Al Solecki, columnist

Good for you! You’ve voluntarily begun reading something that has the word “math” in it! Honestly even getting this far is a feat. Go you! Obviously some people truly love math, and that’s awesome, but for others it is the complete opposite.

Math. The Blob, the Gremlin, the Babadook lurking in the shadows. It’s something that haunts you at your desk and blemishes your Powerschool home screen. If that’s you, you’re probably not even thrilled to be reading this. However, I just want to share with you why math can be incredibly beautiful, and why it’s worth putting yourself through the struggle of learning it.

Math, in general, is all about relationships. It’s about looking at something–a data table, a graph, a series, a physical motion–and trying to see the codes behind it. Formulas, while they seem to make everything more complex and over-garnished, are really just our way of peeling back what we see with our eyes and figuring out what’s really going on.
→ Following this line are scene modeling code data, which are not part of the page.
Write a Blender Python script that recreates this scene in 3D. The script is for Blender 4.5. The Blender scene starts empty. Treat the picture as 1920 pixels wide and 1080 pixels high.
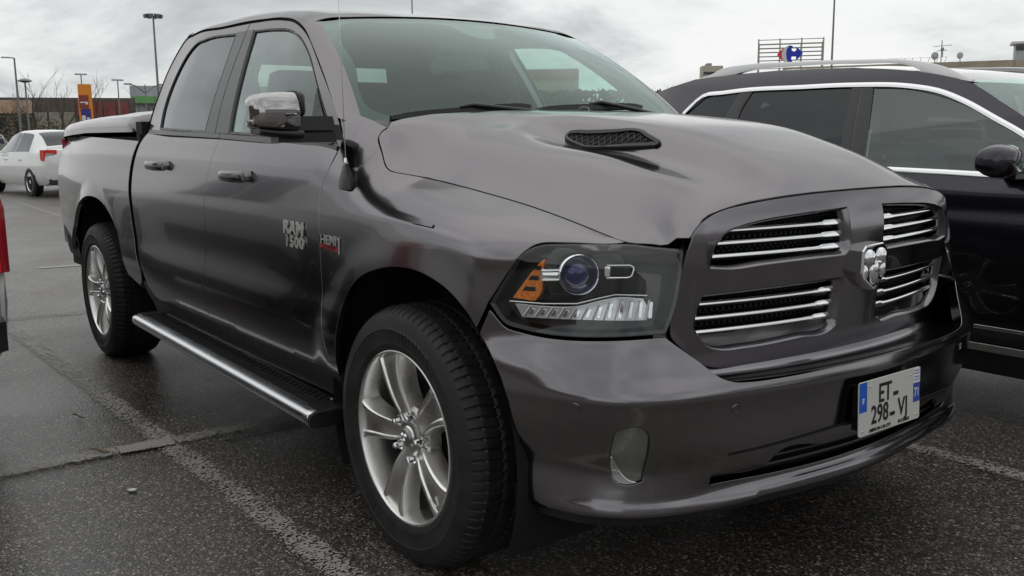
import bpy, bmesh, math, random
import numpy as np
from mathutils import Vector, Matrix, Euler
from mathutils.geometry import delaunay_2d_cdt
rnd = random.Random(7)
SC = bpy.context.scene; COL = SC.collection
PI = math.pi
# ======================= camera, sky, light, exposure =======================
cam_d = bpy.data.cameras.new('camera'); cam = bpy.data.objects.new('camera', cam_d); COL.objects.link(cam)
cam_d.sensor_width = 36.0; cam_d.lens = 1773.5 / 1920 * 36.0; cam_d.clip_start = .05; cam_d.clip_end = 3000
_r = Vector((.60496, .79620, -.00945)); _d = Vector((.1238, -.1058, -.9866)); _f = Vector((-.7865, .5957, -.1626))
_f.normalize(); _r = (_r - _f * _r.dot(_f)).normalized(); _d = _f.cross(_r).normalized()
if _d.z > 0: _d = -_d
_u = -_d
_m = Matrix(((_r.x, _u.x, -_f.x, 2.4153), (_r.y, _u.y, -_f.y, -2.3832), (_r.z, _u.z, -_f.z, 1.3176), (0, 0, 0, 1)))
cam.matrix_world = _m; SC.camera = cam
SUN_EL, SUN_AZ = math.radians(52), math.radians(150)      # overcast: high soft sun behind cloud
w = bpy.data.worlds.new('World'); SC.world = w; w.use_nodes = True
nt = w.node_tree; nt.nodes.clear(); N = nt.nodes.new; L = nt.links.new
out = N('ShaderNodeOutputWorld'); bg = N('ShaderNodeBackground'); L(bg.outputs[0], out.inputs[0])
sky = N('ShaderNodeTexSky'); sky.sky_type = 'NISHITA'; sky.sun_disc = False; sky.sun_elevation = SUN_EL; sky.sun_rotation = math.radians(90) - SUN_AZ
sky.altitude = 200; sky.dust_density = 3
tc = N('ShaderNodeTexCoord')
sepw = N('ShaderNodeSeparateXYZ'); L(tc.outputs['Generated'], sepw.inputs[0])
# cloud deck: project the direction on a plane so that clouds flatten towards the horizon
mz = N('ShaderNodeMath'); mz.operation = 'ADD'; mz.inputs[1].default_value = .26; 
ab = N('ShaderNodeMath'); ab.operation = 'ABSOLUTE'; L(sepw.outputs[2], ab.inputs[0]); L(ab.outputs[0], mz.inputs[0])
dx = N('ShaderNodeMath'); dx.operation = 'DIVIDE'; L(sepw.outputs[0], dx.inputs[0]); L(mz.outputs[0], dx.inputs[1])
dy = N('ShaderNodeMath'); dy.operation = 'DIVIDE'; L(sepw.outputs[1], dy.inputs[0]); L(mz.outputs[0], dy.inputs[1])
cmb = N('ShaderNodeCombineXYZ'); L(dx.outputs[0], cmb.inputs[0]); L(dy.outputs[0], cmb.inputs[1]); cmb.inputs[2].default_value = 9.4
n1 = N('ShaderNodeTexNoise'); n1.inputs['Scale'].default_value = 1.15; n1.inputs['Detail'].default_value = 7; n1.inputs['Roughness'].default_value = .60; n1.inputs['Distortion'].default_value = .35
L(cmb.outputs[0], n1.inputs['Vector'])
n2 = N('ShaderNodeTexNoise'); n2.inputs['Scale'].default_value = .42; n2.inputs['Detail'].default_value = 3; L(cmb.outputs[0], n2.inputs['Vector'])
mixn = N('ShaderNodeMath'); mixn.operation = 'MULTIPLY_ADD'; L(n1.outputs[0], mixn.inputs[0]); mixn.inputs[1].default_value = .62
mm = N('ShaderNodeMath'); mm.operation = 'MULTIPLY'; L(n2.outputs[0], mm.inputs[0]); mm.inputs[1].default_value = .38; L(mm.outputs[0], mixn.inputs[2])
cr = N('ShaderNodeValToRGB'); cr.color_ramp.interpolation = 'B_SPLINE'
els = cr.color_ramp.elements; els[0].position = .38; els[0].color = (.46, .485, .50, 1); els[1].position = .575; els[1].color = (.96, .968, .962, 1)
for p, c in ((.43, (.56, .585, .60, 1)), (.48, (.74, .765, .77, 1)), (.52, (.87, .89, .885, 1))):
    e = els.new(p); e.color = c
L(mixn.outputs[0], cr.inputs[0])
vm = N('ShaderNodeVectorMath'); vm.operation = 'SCALE'; vm.inputs[3].default_value = 10.0; L(cr.outputs[0], vm.inputs[0])
mx = N('ShaderNodeMix'); mx.data_type = 'RGBA'; mx.inputs[0].default_value = .96
L(sky.outputs[0], mx.inputs[6]); L(vm.outputs[0], mx.inputs[7]); L(mx.outputs[2], bg.inputs[0]); bg.inputs[1].default_value = .10
sl = bpy.data.lights.new('sun', 'SUN'); sl.energy = .5; sl.angle = math.radians(110); sl.color = (1, .97, .93)
so = bpy.data.objects.new('sun', sl); COL.objects.link(so)
so.rotation_euler = Vector((math.cos(SUN_EL) * math.cos(SUN_AZ), math.cos(SUN_EL) * math.sin(SUN_AZ), math.sin(SUN_EL))).to_track_quat('Z', 'Y').to_euler()
SC.render.engine = 'CYCLES'; SC.cycles.max_bounces = 10; SC.cycles.transparent_max_bounces = 16; SC.cycles.caustics_reflective = False; SC.cycles.caustics_refractive = False
SC.view_settings.view_transform = 'Standard'; SC.view_settings.look = 'None'; SC.view_settings.exposure = 0; SC.view_settings.gamma = 1; SC.view_settings.use_curve_mapping = False
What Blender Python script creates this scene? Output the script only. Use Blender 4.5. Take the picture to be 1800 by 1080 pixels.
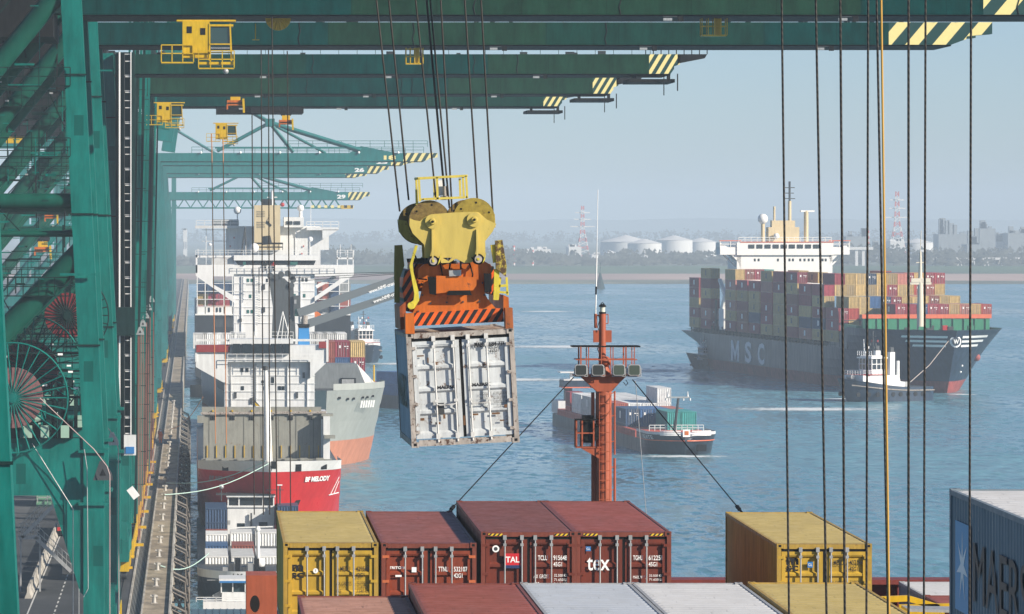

Surprisingly (or not), a lot more is going on than we might notice upon first glance. Last year, after leaving my calculus classroom, I went to English and was surprised to find that the activity we were doing was incredibly mathematical.

We were asked to read a passage and analyze what exactly the author did with his words–how he arranged them, which words he used, the punctuation–and explain what we can derive about the meaning of the passage from the structure of the writing. In other words, how do these snapshots in time–a word, a sentence structure–reveal a trend about where the author is trying to take us?

That’s calculus. Looking at a snapshot in time–a coordinate point–and asking it to tell you about where the graph is going. Finding the significance and implications of a single word choice or punctuation in a passage is like looking for the tangent line and imagining where you could be going based on where you are.

I think one reason kids tend to dislike math so much is because it’s easy to separate yourself from the utility of it. Maybe you’re not “going into” math; so why are you torturing yourself with it, right?

I’d argue that learning math–like learning anything–just makes you a better thinker. It’s mental gymnastics. It’s relationships. It’s about teaching yourself how to learn, how to think and how to analyze. Since that day in English, the things we do in other classes have seemed more meaningful because I’m able to draw connections that, if nothing else, are just beautiful to notice.

It’s hard to convince someone to like something because whether or not you like something is entirely your decision–and frankly, not really a priority of mine. What I’d hope we all might be able to do, however, is not give up on learning something just because it’s not what personally interests us the most.

Any time you’re doing something that makes you uncomfortable, you’re growing, and you never know where that growth might take you.